(EXERCISE): Retype all of the data exactly as given.

(DATA LINES):
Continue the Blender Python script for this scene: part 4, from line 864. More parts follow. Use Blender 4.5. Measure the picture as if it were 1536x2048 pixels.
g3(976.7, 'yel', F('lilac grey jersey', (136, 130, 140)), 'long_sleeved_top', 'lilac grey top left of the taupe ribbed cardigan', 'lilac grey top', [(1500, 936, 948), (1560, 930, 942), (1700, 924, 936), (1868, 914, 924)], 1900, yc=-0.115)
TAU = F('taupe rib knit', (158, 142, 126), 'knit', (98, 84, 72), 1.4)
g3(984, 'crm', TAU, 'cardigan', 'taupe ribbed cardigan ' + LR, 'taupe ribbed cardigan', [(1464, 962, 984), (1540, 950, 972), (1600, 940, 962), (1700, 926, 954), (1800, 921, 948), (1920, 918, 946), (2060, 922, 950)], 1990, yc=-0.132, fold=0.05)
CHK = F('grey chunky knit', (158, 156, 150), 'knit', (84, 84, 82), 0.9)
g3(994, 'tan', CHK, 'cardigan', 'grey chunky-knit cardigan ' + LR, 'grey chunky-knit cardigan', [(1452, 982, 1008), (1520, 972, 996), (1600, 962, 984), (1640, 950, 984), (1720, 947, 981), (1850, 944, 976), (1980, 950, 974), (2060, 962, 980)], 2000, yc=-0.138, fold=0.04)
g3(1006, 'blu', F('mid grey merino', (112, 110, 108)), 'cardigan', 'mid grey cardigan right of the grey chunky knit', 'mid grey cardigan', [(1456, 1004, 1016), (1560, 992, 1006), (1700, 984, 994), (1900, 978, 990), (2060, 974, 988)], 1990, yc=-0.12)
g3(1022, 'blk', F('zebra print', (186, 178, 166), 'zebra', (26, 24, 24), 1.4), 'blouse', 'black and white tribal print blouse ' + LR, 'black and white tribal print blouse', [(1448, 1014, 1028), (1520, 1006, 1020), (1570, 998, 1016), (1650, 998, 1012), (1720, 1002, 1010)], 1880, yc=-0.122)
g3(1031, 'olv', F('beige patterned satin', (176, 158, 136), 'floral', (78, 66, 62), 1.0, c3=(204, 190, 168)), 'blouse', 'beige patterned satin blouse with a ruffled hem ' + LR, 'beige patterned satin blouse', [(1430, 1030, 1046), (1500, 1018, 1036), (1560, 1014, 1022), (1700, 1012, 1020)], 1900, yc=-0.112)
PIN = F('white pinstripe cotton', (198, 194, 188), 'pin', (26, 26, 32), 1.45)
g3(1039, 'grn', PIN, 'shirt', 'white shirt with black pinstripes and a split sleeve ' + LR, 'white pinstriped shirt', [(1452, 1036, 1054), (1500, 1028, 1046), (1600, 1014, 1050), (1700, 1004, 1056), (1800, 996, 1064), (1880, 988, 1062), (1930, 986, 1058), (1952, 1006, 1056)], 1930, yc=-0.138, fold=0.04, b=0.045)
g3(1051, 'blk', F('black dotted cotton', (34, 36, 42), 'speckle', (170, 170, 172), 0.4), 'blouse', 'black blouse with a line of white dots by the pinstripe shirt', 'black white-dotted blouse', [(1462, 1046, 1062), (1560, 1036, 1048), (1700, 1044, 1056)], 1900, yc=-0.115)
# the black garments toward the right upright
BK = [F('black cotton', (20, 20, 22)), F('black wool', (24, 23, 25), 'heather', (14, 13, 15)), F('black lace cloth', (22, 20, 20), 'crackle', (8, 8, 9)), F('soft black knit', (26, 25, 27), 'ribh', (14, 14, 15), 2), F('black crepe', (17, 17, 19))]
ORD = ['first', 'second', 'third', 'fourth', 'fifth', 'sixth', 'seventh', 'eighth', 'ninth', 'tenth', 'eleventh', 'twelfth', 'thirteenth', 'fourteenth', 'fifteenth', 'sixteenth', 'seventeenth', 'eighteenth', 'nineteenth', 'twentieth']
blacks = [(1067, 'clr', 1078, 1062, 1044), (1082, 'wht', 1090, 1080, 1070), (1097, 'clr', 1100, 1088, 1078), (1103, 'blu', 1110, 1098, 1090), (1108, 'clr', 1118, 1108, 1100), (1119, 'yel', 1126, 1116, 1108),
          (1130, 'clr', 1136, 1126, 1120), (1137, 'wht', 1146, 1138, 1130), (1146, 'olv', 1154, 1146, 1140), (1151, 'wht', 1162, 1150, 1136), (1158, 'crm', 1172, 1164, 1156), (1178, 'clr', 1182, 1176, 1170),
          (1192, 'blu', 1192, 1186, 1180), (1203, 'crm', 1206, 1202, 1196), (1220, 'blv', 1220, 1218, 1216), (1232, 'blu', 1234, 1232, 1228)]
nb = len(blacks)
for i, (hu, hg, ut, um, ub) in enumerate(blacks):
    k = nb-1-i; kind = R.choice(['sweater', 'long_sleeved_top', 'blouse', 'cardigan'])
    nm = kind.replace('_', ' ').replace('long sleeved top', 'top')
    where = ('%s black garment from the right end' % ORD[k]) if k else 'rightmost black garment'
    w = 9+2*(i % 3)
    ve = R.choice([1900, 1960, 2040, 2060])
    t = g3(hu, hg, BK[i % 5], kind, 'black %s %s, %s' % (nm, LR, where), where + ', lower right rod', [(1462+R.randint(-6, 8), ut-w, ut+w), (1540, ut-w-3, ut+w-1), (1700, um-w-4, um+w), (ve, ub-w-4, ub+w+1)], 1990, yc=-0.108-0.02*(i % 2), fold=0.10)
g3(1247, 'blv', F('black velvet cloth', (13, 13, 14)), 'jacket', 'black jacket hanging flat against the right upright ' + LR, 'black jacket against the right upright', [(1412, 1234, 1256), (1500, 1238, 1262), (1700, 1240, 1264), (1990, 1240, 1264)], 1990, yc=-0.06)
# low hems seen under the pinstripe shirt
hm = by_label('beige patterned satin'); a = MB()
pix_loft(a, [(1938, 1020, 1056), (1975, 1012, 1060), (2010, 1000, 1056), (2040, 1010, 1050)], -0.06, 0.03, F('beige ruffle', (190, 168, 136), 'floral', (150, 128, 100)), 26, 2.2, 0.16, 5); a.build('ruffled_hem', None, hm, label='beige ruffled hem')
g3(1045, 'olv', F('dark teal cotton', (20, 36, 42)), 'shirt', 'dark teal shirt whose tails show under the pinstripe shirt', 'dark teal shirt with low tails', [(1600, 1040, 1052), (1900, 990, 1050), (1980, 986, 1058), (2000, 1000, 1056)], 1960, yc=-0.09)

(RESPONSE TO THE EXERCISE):
Continue the Blender Python script for this scene: part 4, from line 864. More parts follow. Use Blender 4.5. Measure the picture as if it were 1536x2048 pixels.
g3(976.7, 'yel', F('lilac grey jersey', (136, 130, 140)), 'long_sleeved_top', 'lilac grey top left of the taupe ribbed cardigan', 'lilac grey top', [(1500, 936, 948), (1560, 930, 942), (1700, 924, 936), (1868, 914, 924)], 1900, yc=-0.115)
TAU = F('taupe rib knit', (158, 142, 126), 'knit', (98, 84, 72), 1.4)
g3(984, 'crm', TAU, 'cardigan', 'taupe ribbed cardigan ' + LR, 'taupe ribbed cardigan', [(1464, 962, 984), (1540, 950, 972), (1600, 940, 962), (1700, 926, 954), (1800, 921, 948), (1920, 918, 946), (2060, 922, 950)], 1990, yc=-0.132, fold=0.05)
CHK = F('grey chunky knit', (158, 156, 150), 'knit', (84, 84, 82), 0.9)
g3(994, 'tan', CHK, 'cardigan', 'grey chunky-knit cardigan ' + LR, 'grey chunky-knit cardigan', [(1452, 982, 1008), (1520, 972, 996), (1600, 962, 984), (1640, 950, 984), (1720, 947, 981), (1850, 944, 976), (1980, 950, 974), (2060, 962, 980)], 2000, yc=-0.138, fold=0.04)
g3(1006, 'blu', F('mid grey merino', (112, 110, 108)), 'cardigan', 'mid grey cardigan right of the grey chunky knit', 'mid grey cardigan', [(1456, 1004, 1016), (1560, 992, 1006), (1700, 984, 994), (1900, 978, 990), (2060, 974, 988)], 1990, yc=-0.12)
g3(1022, 'blk', F('zebra print', (186, 178, 166), 'zebra', (26, 24, 24), 1.4), 'blouse', 'black and white tribal print blouse ' + LR, 'black and white tribal print blouse', [(1448, 1014, 1028), (1520, 1006, 1020), (1570, 998, 1016), (1650, 998, 1012), (1720, 1002, 1010)], 1880, yc=-0.122)
g3(1031, 'olv', F('beige patterned satin', (176, 158, 136), 'floral', (78, 66, 62), 1.0, c3=(204, 190, 168)), 'blouse', 'beige patterned satin blouse with a ruffled hem ' + LR, 'beige patterned satin blouse', [(1430, 1030, 1046), (1500, 1018, 1036), (1560, 1014, 1022), (1700, 1012, 1020)], 1900, yc=-0.112)
PIN = F('white pinstripe cotton', (198, 194, 188), 'pin', (26, 26, 32), 1.45)
g3(1039, 'grn', PIN, 'shirt', 'white shirt with black pinstripes and a split sleeve ' + LR, 'white pinstriped shirt', [(1452, 1036, 1054), (1500, 1028, 1046), (1600, 1014, 1050), (1700, 1004, 1056), (1800, 996, 1064), (1880, 988, 1062), (1930, 986, 1058), (1952, 1006, 1056)], 1930, yc=-0.138, fold=0.04, b=0.045)
g3(1051, 'blk', F('black dotted cotton', (34, 36, 42), 'speckle', (170, 170, 172), 0.4), 'blouse', 'black blouse with a line of white dots by the pinstripe shirt', 'black white-dotted blouse', [(1462, 1046, 1062), (1560, 1036, 1048), (1700, 1044, 1056)], 1900, yc=-0.115)
# the black garments toward the right upright
BK = [F('black cotton', (20, 20, 22)), F('black wool', (24, 23, 25), 'heather', (14, 13, 15)), F('black lace cloth', (22, 20, 20), 'crackle', (8, 8, 9)), F('soft black knit', (26, 25, 27), 'ribh', (14, 14, 15), 2), F('black crepe', (17, 17, 19))]
ORD = ['first', 'second', 'third', 'fourth', 'fifth', 'sixth', 'seventh', 'eighth', 'ninth', 'tenth', 'eleventh', 'twelfth', 'thirteenth', 'fourteenth', 'fifteenth', 'sixteenth', 'seventeenth', 'eighteenth', 'nineteenth', 'twentieth']
blacks = [(1067, 'clr', 1078, 1062, 1044), (1082, 'wht', 1090, 1080, 1070), (1097, 'clr', 1100, 1088, 1078), (1103, 'blu', 1110, 1098, 1090), (1108, 'clr', 1118, 1108, 1100), (1119, 'yel', 1126, 1116, 1108),
          (1130, 'clr', 1136, 1126, 1120), (1137, 'wht', 1146, 1138, 1130), (1146, 'olv', 1154, 1146, 1140), (1151, 'wht', 1162, 1150, 1136), (1158, 'crm', 1172, 1164, 1156), (1178, 'clr', 1182, 1176, 1170),
          (1192, 'blu', 1192, 1186, 1180), (1203, 'crm', 1206, 1202, 1196), (1220, 'blv', 1220, 1218, 1216), (1232, 'blu', 1234, 1232, 1228)]
nb = len(blacks)
for i, (hu, hg, ut, um, ub) in enumerate(blacks):
    k = nb-1-i; kind = R.choice(['sweater', 'long_sleeved_top', 'blouse', 'cardigan'])
    nm = kind.replace('_', ' ').replace('long sleeved top', 'top')
    where = ('%s black garment from the right end' % ORD[k]) if k else 'rightmost black garment'
    w = 9+2*(i % 3)
    ve = R.choice([1900, 1960, 2040, 2060])
    t = g3(hu, hg, BK[i % 5], kind, 'black %s %s, %s' % (nm, LR, where), where + ', lower right rod', [(1462+R.randint(-6, 8), ut-w, ut+w), (1540, ut-w-3, ut+w-1), (1700, um-w-4, um+w), (ve, ub-w-4, ub+w+1)], 1990, yc=-0.108-0.02*(i % 2), fold=0.10)
g3(1247, 'blv', F('black velvet cloth', (13, 13, 14)), 'jacket', 'black jacket hanging flat against the right upright ' + LR, 'black jacket against the right upright', [(1412, 1234, 1256), (1500, 1238, 1262), (1700, 1240, 1264), (1990, 1240, 1264)], 1990, yc=-0.06)
# low hems seen under the pinstripe shirt
hm = by_label('beige patterned satin'); a = MB()
pix_loft(a, [(1938, 1020, 1056), (1975, 1012, 1060), (2010, 1000, 1056), (2040, 1010, 1050)], -0.06, 0.03, F('beige ruffle', (190, 168, 136), 'floral', (150, 128, 100)), 26, 2.2, 0.16, 5); a.build('ruffled_hem', None, hm, label='beige ruffled hem')
g3(1045, 'olv', F('dark teal cotton', (20, 36, 42)), 'shirt', 'dark teal shirt whose tails show under the pinstripe shirt', 'dark teal shirt with low tails', [(1600, 1040, 1052), (1900, 990, 1050), (1980, 986, 1058), (2000, 1000, 1056)], 1960, yc=-0.09)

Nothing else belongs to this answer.